Die Infineon-Aktie litt unter zwei Gewinnwarnungen aus Taiwan. Der Halbleiter-Hersteller ProMOS reduzierte seine Gewinnprognose um 96 Prozent auf 5 Milliarden taiwanesische Dollar, der Konkurrent Mosel Vitelic kündigte eine Ausweitung des Verlusts im laufenden Geschäftsjahr auf 5,87 Milliarden taiwanesische Dollar statt der bislang erwarteten 2,06 Milliarden taiwanesische Dollar an. Die Infineon-Aktie fiel knapp 6 Prozent auf 12,70 Euro.
Die Deutsche Bank sucht einem Zeitungsbericht zufolge erneut einen Käufer für ihren Fernsehkabelnetzbetreiber Telecolumbus. Das Unternehmen sei sechs Bietergruppen zum Kauf angeboten worden, die sich auch für das Fernsehkabelnetz der Deutschen Telekom interessieren, so der Bericht.

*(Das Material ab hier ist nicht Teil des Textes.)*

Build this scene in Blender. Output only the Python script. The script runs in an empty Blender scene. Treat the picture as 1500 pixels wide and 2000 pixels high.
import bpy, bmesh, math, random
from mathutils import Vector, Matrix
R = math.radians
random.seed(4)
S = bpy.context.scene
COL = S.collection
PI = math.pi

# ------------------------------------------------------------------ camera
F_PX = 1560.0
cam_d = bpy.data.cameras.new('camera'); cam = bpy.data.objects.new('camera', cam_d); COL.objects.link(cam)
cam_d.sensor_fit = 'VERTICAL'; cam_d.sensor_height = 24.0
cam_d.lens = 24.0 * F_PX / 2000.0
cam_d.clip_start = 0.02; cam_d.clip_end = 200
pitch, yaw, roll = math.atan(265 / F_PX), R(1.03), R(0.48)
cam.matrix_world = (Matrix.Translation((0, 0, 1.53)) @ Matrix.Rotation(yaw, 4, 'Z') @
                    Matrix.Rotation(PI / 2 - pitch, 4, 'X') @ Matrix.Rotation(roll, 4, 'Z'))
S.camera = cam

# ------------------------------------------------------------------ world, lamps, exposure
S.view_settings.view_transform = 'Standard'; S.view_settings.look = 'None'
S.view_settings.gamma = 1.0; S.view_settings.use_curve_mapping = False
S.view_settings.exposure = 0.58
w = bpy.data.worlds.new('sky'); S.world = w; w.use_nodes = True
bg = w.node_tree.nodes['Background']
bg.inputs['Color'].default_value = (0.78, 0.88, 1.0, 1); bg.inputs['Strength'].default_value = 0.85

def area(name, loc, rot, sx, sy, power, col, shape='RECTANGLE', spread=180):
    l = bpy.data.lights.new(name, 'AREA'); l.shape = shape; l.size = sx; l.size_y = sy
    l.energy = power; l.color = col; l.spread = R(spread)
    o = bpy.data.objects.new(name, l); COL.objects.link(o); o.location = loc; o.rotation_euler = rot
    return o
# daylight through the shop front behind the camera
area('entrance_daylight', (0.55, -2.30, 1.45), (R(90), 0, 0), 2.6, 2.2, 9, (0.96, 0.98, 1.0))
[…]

Die Aktie gab 1,1 Prozent auf 64 Euro nach.
Eine technische Reaktion auf die massiven Verluste der vergangenen Tage verhalf nach Angaben von Händlern der Commerzbank-Aktie zu einem Plus von 3,4 Prozent auf 12,11 Euro.
Unter den großen Verlierern war nach der Gewinnwarnung vom Vortag erneut die Aktie des Industriegase- und Gabelstaplerkonzerns Linde, die 3,6 Prozent auf 42,45 Euro fiel. Neben den schlechten Zahlen leide das Papier auch unter Abstufungen von verschiedenen Investmenthäusern, so ein Händler.